§ Work required
Word for word, quote all of the material, omitting the pictures.

>>>>

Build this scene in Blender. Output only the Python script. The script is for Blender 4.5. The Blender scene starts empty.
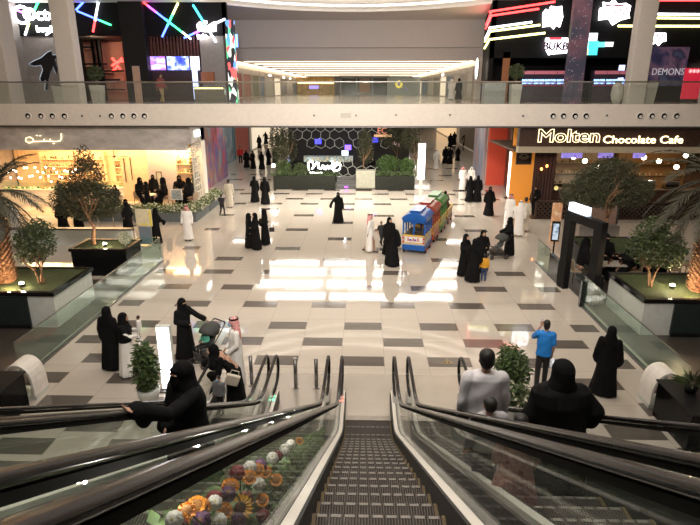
import bpy, math, random
from mathutils import Vector, Matrix, noise
R = math.radians
def V(*a): return Vector(a)
random.seed(11)
scn = bpy.context.scene
COL = scn.collection
# ---------------------------------------------------------------- camera
EYE = Vector((0, 0, 6.9)); YAW = R(1.45); PITCH = R(17.41); FPX = 550.0
cd = bpy.data.cameras.new('camera'); cam = bpy.data.objects.new('camera', cd); COL.objects.link(cam)
cd.sensor_width = 36.0; cd.lens = FPX * 36 / 700; cd.clip_end = 400; cd.clip_start = 0.05
cam.location = EYE; cam.rotation_euler = (R(90) - PITCH, 0, YAW); scn.camera = cam
CR = cam.rotation_euler.to_matrix()
def ray(px, py): return (CR @ Vector((px - 350, 262.5 - py, -FPX))).normalized()
def at(px, py, z=0.0):
    d = ray(px, py); return EYE + d * ((z - EYE.z) / d.z)
def atY(px, py, Y):
    d = ray(px, py); return EYE + d * (Y / d.y)
# ---------------------------------------------------------------- materials
MATS = {}
def nt(name):
    m = bpy.data.materials.new(name); m.use_nodes = True
    return m, m.node_tree, m.node_tree.nodes['Principled BSDF']
def S(b, k, v):
    if k in b.inputs: b.inputs[k].default_value = v
def pm(name, col, rough=.6, metal=0, var=.08, scale=6, bump=0, bscale=30, spec=None, stretch=None):
    if name in MATS: return MATS[name]
    m, t, b = nt(name); N = t.nodes; L = t.links
    tc = N.new('ShaderNodeTexCoord'); mp = N.new('ShaderNodeMapping'); L.new(tc.outputs['Object'], mp.inputs[0])
    if stretch: mp.inputs['Scale'].default_value = stretch
    nz = N.new('ShaderNodeTexNoise'); nz.inputs['Scale'].default_value = scale; nz.inputs['Detail'].default_value = 4
    L.new(mp.outputs[0], nz.inputs['Vector'])
    rp = N.new('ShaderNodeValToRGB')
    rp.color_ramp.elements[0].position = .3; rp.color_ramp.elements[1].position = .7
    rp.color_ramp.elements[0].color = (*[max(0, c * (1 - var)) for c in col], 1)
    rp.color_ramp.elements[1].color = (*[min(1, c * (1 + var)) for c in col], 1)
    L.new(nz.outputs['Fac'], rp.inputs[0]); L.new(rp.outputs[0], b.inputs['Base Color'])
    S(b, 'Roughness', rough); S(b, 'Metallic', metal)
    if spec is not None: S(b, 'Specular IOR Level', spec)
    if bump:
        n2 = N.new('ShaderNodeTexNoise'); n2.inputs['Scale'].default_value = bscale; L.new(mp.outputs[0], n2.inputs['Vector'])
        bp = N.new('ShaderNodeBump'); bp.inputs['Strength'].default_value = bump; bp.inputs['Distance'].default_value = .02
        L.new(n2.outputs['Fac'], bp.inputs['Height']); L.new(bp.outputs[0], b.inputs['Normal'])
    MATS[name] = m; return m
def em(name, col, st=3.0, base=None):
    if name in MATS: return MATS[name]
    m, t, b = nt(name); S(b, 'Base Color', (*(base or col), 1)); S(b, 'Emission Color', (*col, 1)); S(b, 'Emission Strength', st); S(b, 'Roughness', .4)
    MATS[name] = m; return m
def picture(name, cols, scale=4, st=0.0, stretch=(1, 1, 1), detail=3, rough=.4, kind='noise'):
    """mottled many-coloured print or screen"""
    if name in MATS: return MATS[name]
    m, t, b = nt(name); N = t.nodes; L = t.links
    tc = N.new('ShaderNodeTexCoord'); mp = N.new('ShaderNodeMapping'); mp.inputs['Scale'].default_value = stretch
    L.new(tc.outputs['Object'], mp.inputs[0])
    if kind == 'noise':
        nz = N.new('ShaderNodeTexNoise'); nz.inputs['Detail'].default_value = detail; o = nz.outputs['Fac']
    else:
        nz = N.new('ShaderNodeTexVoronoi'); o = None
    nz.inputs['Scale'].default_value = scale; L.new(mp.outputs[0], nz.inputs['Vector'])
    if o is None:
        sp = N.new('ShaderNodeSeparateColor'); L.new(nz.outputs['Color'], sp.inputs[0]); o = sp.outputs[0]
    rp = N.new('ShaderNodeValToRGB'); rp.color_ramp.interpolation = 'CONSTANT' if kind != 'noise' else 'LINEAR'
    k = len(cols); lo, hi = (.3, .7) if kind == 'noise' else (0, 1)
    for i, c in enumerate(cols):
        p = lo + (hi - lo) * i / max(1, k - (1 if kind == 'noise' else 0))
        e = rp.color_ramp.elements[i] if i < 2 else rp.color_ramp.elements.new(p)
        e.position = p; e.color = (*c, 1)
    L.new(o, rp.inputs[0]); L.new(rp.outputs[0], b.inputs['Base Color']); S(b, 'Roughness', rough)
    if st:
        L.new(rp.outputs[0], b.inputs['Emission Color']); S(b, 'Emission Strength', st)
    MATS[name] = m; return m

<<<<

§ Full solution
Build this scene in Blender. Output only the Python script. The script is for Blender 4.5. The Blender scene starts empty.
import bpy, math, random
from mathutils import Vector, Matrix, noise
R = math.radians
def V(*a): return Vector(a)
random.seed(11)
scn = bpy.context.scene
COL = scn.collection
# ---------------------------------------------------------------- camera
EYE = Vector((0, 0, 6.9)); YAW = R(1.45); PITCH = R(17.41); FPX = 550.0
cd = bpy.data.cameras.new('camera'); cam = bpy.data.objects.new('camera', cd); COL.objects.link(cam)
cd.sensor_width = 36.0; cd.lens = FPX * 36 / 700; cd.clip_end = 400; cd.clip_start = 0.05
cam.location = EYE; cam.rotation_euler = (R(90) - PITCH, 0, YAW); scn.camera = cam
CR = cam.rotation_euler.to_matrix()
def ray(px, py): return (CR @ Vector((px - 350, 262.5 - py, -FPX))).normalized()
def at(px, py, z=0.0):
    d = ray(px, py); return EYE + d * ((z - EYE.z) / d.z)
def atY(px, py, Y):
    d = ray(px, py); return EYE + d * (Y / d.y)
# ---------------------------------------------------------------- materials
MATS = {}
def nt(name):
    m = bpy.data.materials.new(name); m.use_nodes = True
    return m, m.node_tree, m.node_tree.nodes['Principled BSDF']
def S(b, k, v):
    if k in b.inputs: b.inputs[k].default_value = v
def pm(name, col, rough=.6, metal=0, var=.08, scale=6, bump=0, bscale=30, spec=None, stretch=None):
    if name in MATS: return MATS[name]
    m, t, b = nt(name); N = t.nodes; L = t.links
    tc = N.new('ShaderNodeTexCoord'); mp = N.new('ShaderNodeMapping'); L.new(tc.outputs['Object'], mp.inputs[0])
    if stretch: mp.inputs['Scale'].default_value = stretch
    nz = N.new('ShaderNodeTexNoise'); nz.inputs['Scale'].default_value = scale; nz.inputs['Detail'].default_value = 4
    L.new(mp.outputs[0], nz.inputs['Vector'])
    rp = N.new('ShaderNodeValToRGB')
    rp.color_ramp.elements[0].position = .3; rp.color_ramp.elements[1].position = .7
    rp.color_ramp.elements[0].color = (*[max(0, c * (1 - var)) for c in col], 1)
    rp.color_ramp.elements[1].color = (*[min(1, c * (1 + var)) for c in col], 1)
    L.new(nz.outputs['Fac'], rp.inputs[0]); L.new(rp.outputs[0], b.inputs['Base Color'])
    S(b, 'Roughness', rough); S(b, 'Metallic', metal)
    if spec is not None: S(b, 'Specular IOR Level', spec)
    if bump:
        n2 = N.new('ShaderNodeTexNoise'); n2.inputs['Scale'].default_value = bscale; L.new(mp.outputs[0], n2.inputs['Vector'])
        bp = N.new('ShaderNodeBump'); bp.inputs['Strength'].default_value = bump; bp.inputs['Distance'].default_value = .02
        L.new(n2.outputs['Fac'], bp.inputs['Height']); L.new(bp.outputs[0], b.inputs['Normal'])
    MATS[name] = m; return m
def em(name, col, st=3.0, base=None):
    if name in MATS: return MATS[name]
    m, t, b = nt(name); S(b, 'Base Color', (*(base or col), 1)); S(b, 'Emission Color', (*col, 1)); S(b, 'Emission Strength', st); S(b, 'Roughness', .4)
    MATS[name] = m; return m
def picture(name, cols, scale=4, st=0.0, stretch=(1, 1, 1), detail=3, rough=.4, kind='noise'):
    """mottled many-coloured print or screen"""
    if name in MATS: return MATS[name]
    m, t, b = nt(name); N = t.nodes; L = t.links
    tc = N.new('ShaderNodeTexCoord'); mp = N.new('ShaderNodeMapping'); mp.inputs['Scale'].default_value = stretch
    L.new(tc.outputs['Object'], mp.inputs[0])
    if kind == 'noise':
        nz = N.new('ShaderNodeTexNoise'); nz.inputs['Detail'].default_value = detail; o = nz.outputs['Fac']
    else:
        nz = N.new('ShaderNodeTexVoronoi'); o = None
    nz.inputs['Scale'].default_value = scale; L.new(mp.outputs[0], nz.inputs['Vector'])
    if o is None:
        sp = N.new('ShaderNodeSeparateColor'); L.new(nz.outputs['Color'], sp.inputs[0]); o = sp.outputs[0]
    rp = N.new('ShaderNodeValToRGB'); rp.color_ramp.interpolation = 'CONSTANT' if kind != 'noise' else 'LINEAR'
    k = len(cols); lo, hi = (.3, .7) if kind == 'noise' else (0, 1)
    for i, c in enumerate(cols):
        p = lo + (hi - lo) * i / max(1, k - (1 if kind == 'noise' else 0))
        e = rp.color_ramp.elements[i] if i < 2 else rp.color_ramp.elements.new(p)
        e.position = p; e.color = (*c, 1)
    L.new(o, rp.inputs[0]); L.new(rp.outputs[0], b.inputs['Base Color']); S(b, 'Roughness', rough)
    if st:
        L.new(rp.outputs[0], b.inputs['Emission Color']); S(b, 'Emission Strength', st)
    MATS[name] = m; return m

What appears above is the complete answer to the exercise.